# Data lines

--- START ---

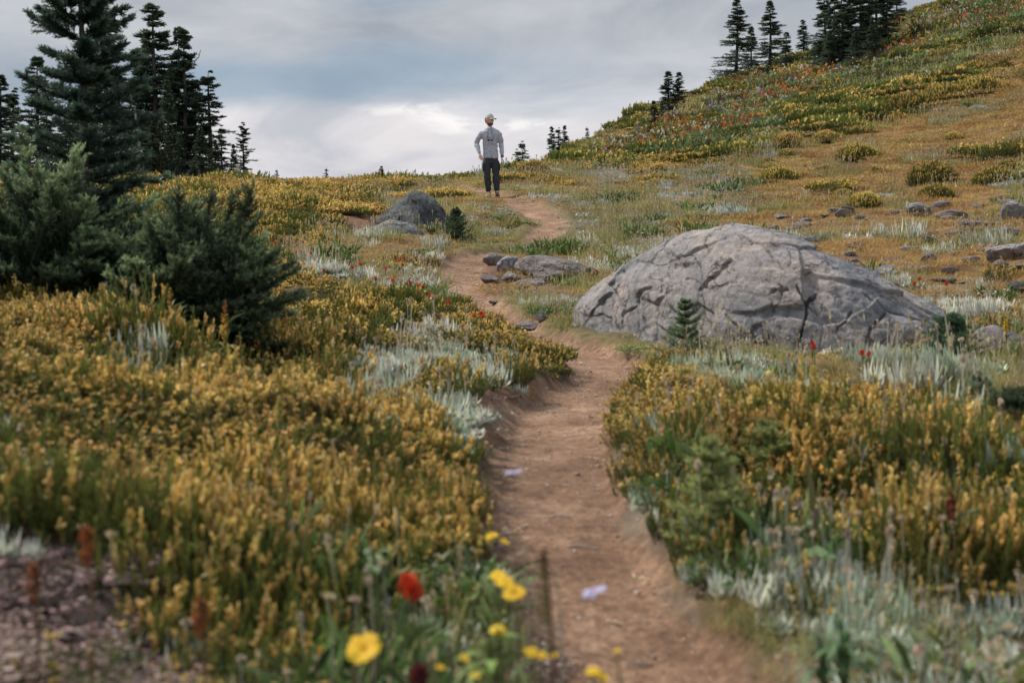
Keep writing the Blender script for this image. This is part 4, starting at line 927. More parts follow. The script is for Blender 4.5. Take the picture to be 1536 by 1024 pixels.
for px, tr_, Y_, k, w, lab in [
    (0, 112, 50, 0, 1.2, 'dark fir cut by the left edge of the view'), (20, 128, 54, 3, 1.2, 'open-branched fir right of the one cut by the left edge'), (57, 85, 53, 1, 1.15, 'narrow fir standing free between the edge firs and the young fir'),
    (70, 152, 49, 4, 1.2, 'short thin fir close beside the narrow free-standing fir'), (38, 205, 47, 3, 1.8, 'short bushy fir below the narrow free-standing fir'), (160, 22, 52, 0, 1.15, 'tall wide fir mostly hidden behind the young fir'),
    (140, 70, 54, 1, 1.2, 'fir half hidden left of the tall wide one behind the young fir'), (180, 110, 50, 1, 1.3, 'shorter fir half hidden right of the tall wide one'),
    (205, 97, 51, 4, 1.2, 'thin ragged fir with a bleached trunk left of the tallest spire'), (219, 54, 52, 1, .85, 'fir pressed against the left side of the tallest spire'),
    (232, 8, 51, 1, 1.15, 'tallest spire of the left firs'), (250, 120, 49, 2, .8, 'fir filling the gap right of the tallest spire'),
    (267, 42, 51, 1, .8, 'left half of the twin-topped dense fir'), (277, 45, 50.5, 1, 1.0, 'right half of the twin-topped dense fir'), (292, 120, 51, 1, 1.0, 'lower fir joined to the right of the twin-topped fir'),
    (314, 105, 50, 4, 1.25, 'slim ragged fir right of the twin-topped fir'), (333, 186, 49, 4, 1.1, 'small slim fir between the ragged fir and the light open one'), (350, 215, 48.5, 2, .8, 'very small fir left of the light open one'),
    (365, 180, 50, 3, 1.0, 'light open-branched fir standing last at the right of the left firs'), (322, 208, 47.5, 2, 1.0, 'small bushy fir in front of the ragged fir'),
    (228, 178, 46.5, 3, .9, 'pale young fir in front of the tallest spire'), (241, 172, 46.5, 3, .85, 'pale slim young fir before the tallest spire, the middle of three'), (254, 178, 46.8, 3, .9, 'pale young fir just left of the twin-topped fir'),
    (270, 200, 46.5, 2, .9, 'low pale fir at the foot of the twin-topped fir'), (300, 190, 47, 2, 1.0, 'low dark fir at the foot of the ragged fir'), (110, 160, 48, 2, 1.2, 'fir glimpsed behind the trunk of the young fir'), (90, 190, 47, 2, 1.2, 'small fir left of the trunk of the young fir'),
    (195, 190, 47, 2, 1.3, 'small fir under the bleached trunk')]:
    farfir(px, tr_, Y_, k, lab, GL_, w*1.2)
# shrubs of fir and a bleached snag
for px, tr_, Y_, w, lab in [(290, 246, 44, 2.6, 'dark low fir bush at the foot of the left firs'), (265, 250, 43.5, 2.4, 'dark low fir bush left of its neighbour below the twin-topped fir'), (572, 247, 42, 2.0, 'small round fir alone on the crest left of the dark boulder'),
                            (1100-62, 205, 62, 2.2, 'dark low bush just right of the ridge firs group of four'), (1030, 170, 70, 2.2, 'dark bush on the skyline right of the group of four firs')]:
    farfir(px, tr_, Y_, 2, lab, None, w, cat='shrub', name='fir_bush')
farfir(415, 252, 44, 4, 'tiny lone fir on the left crest nearest the tree group', None, 1.5)
farfir(490, 250, 45, 4, 'tiny lone fir on the crest between the tree group and the round fir', None, 1.5)
def snag(name, px, Y, pts, r0, label):
    p = at(px, Y); mb = MB(); s = Y/F
    tube(mb, [((x-px)*s, 0, (HR-y)*s-p.z) for x, y in pts], np.linspace(r0, r0*.25, len(pts)), (.3, .28, .26), 6)
    return tag(mb.build(name, [M_DEAD]), label, 'dead tree') and None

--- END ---

# What is expected
Copy all the data exactly as written, but skip any picture.

# Solution to the exercise
Keep writing the Blender script for this image. This is part 4, starting at line 927. More parts follow. The script is for Blender 4.5. Take the picture to be 1536 by 1024 pixels.
for px, tr_, Y_, k, w, lab in [
    (0, 112, 50, 0, 1.2, 'dark fir cut by the left edge of the view'), (20, 128, 54, 3, 1.2, 'open-branched fir right of the one cut by the left edge'), (57, 85, 53, 1, 1.15, 'narrow fir standing free between the edge firs and the young fir'),
    (70, 152, 49, 4, 1.2, 'short thin fir close beside the narrow free-standing fir'), (38, 205, 47, 3, 1.8, 'short bushy fir below the narrow free-standing fir'), (160, 22, 52, 0, 1.15, 'tall wide fir mostly hidden behind the young fir'),
    (140, 70, 54, 1, 1.2, 'fir half hidden left of the tall wide one behind the young fir'), (180, 110, 50, 1, 1.3, 'shorter fir half hidden right of the tall wide one'),
    (205, 97, 51, 4, 1.2, 'thin ragged fir with a bleached trunk left of the tallest spire'), (219, 54, 52, 1, .85, 'fir pressed against the left side of the tallest spire'),
    (232, 8, 51, 1, 1.15, 'tallest spire of the left firs'), (250, 120, 49, 2, .8, 'fir filling the gap right of the tallest spire'),
    (267, 42, 51, 1, .8, 'left half of the twin-topped dense fir'), (277, 45, 50.5, 1, 1.0, 'right half of the twin-topped dense fir'), (292, 120, 51, 1, 1.0, 'lower fir joined to the right of the twin-topped fir'),
    (314, 105, 50, 4, 1.25, 'slim ragged fir right of the twin-topped fir'), (333, 186, 49, 4, 1.1, 'small slim fir between the ragged fir and the light open one'), (350, 215, 48.5, 2, .8, 'very small fir left of the light open one'),
    (365, 180, 50, 3, 1.0, 'light open-branched fir standing last at the right of the left firs'), (322, 208, 47.5, 2, 1.0, 'small bushy fir in front of the ragged fir'),
    (228, 178, 46.5, 3, .9, 'pale young fir in front of the tallest spire'), (241, 172, 46.5, 3, .85, 'pale slim young fir before the tallest spire, the middle of three'), (254, 178, 46.8, 3, .9, 'pale young fir just left of the twin-topped fir'),
    (270, 200, 46.5, 2, .9, 'low pale fir at the foot of the twin-topped fir'), (300, 190, 47, 2, 1.0, 'low dark fir at the foot of the ragged fir'), (110, 160, 48, 2, 1.2, 'fir glimpsed behind the trunk of the young fir'), (90, 190, 47, 2, 1.2, 'small fir left of the trunk of the young fir'),
    (195, 190, 47, 2, 1.3, 'small fir under the bleached trunk')]:
    farfir(px, tr_, Y_, k, lab, GL_, w*1.2)
# shrubs of fir and a bleached snag
for px, tr_, Y_, w, lab in [(290, 246, 44, 2.6, 'dark low fir bush at the foot of the left firs'), (265, 250, 43.5, 2.4, 'dark low fir bush left of its neighbour below the twin-topped fir'), (572, 247, 42, 2.0, 'small round fir alone on the crest left of the dark boulder'),
                            (1100-62, 205, 62, 2.2, 'dark low bush just right of the ridge firs group of four'), (1030, 170, 70, 2.2, 'dark bush on the skyline right of the group of four firs')]:
    farfir(px, tr_, Y_, 2, lab, None, w, cat='shrub', name='fir_bush')
farfir(415, 252, 44, 4, 'tiny lone fir on the left crest nearest the tree group', None, 1.5)
farfir(490, 250, 45, 4, 'tiny lone fir on the crest between the tree group and the round fir', None, 1.5)
def snag(name, px, Y, pts, r0, label):
    p = at(px, Y); mb = MB(); s = Y/F
    tube(mb, [((x-px)*s, 0, (HR-y)*s-p.z) for x, y in pts], np.linspace(r0, r0*.25, len(pts)), (.3, .28, .26), 6)
    return tag(mb.build(name, [M_DEAD]), label, 'dead tree') and None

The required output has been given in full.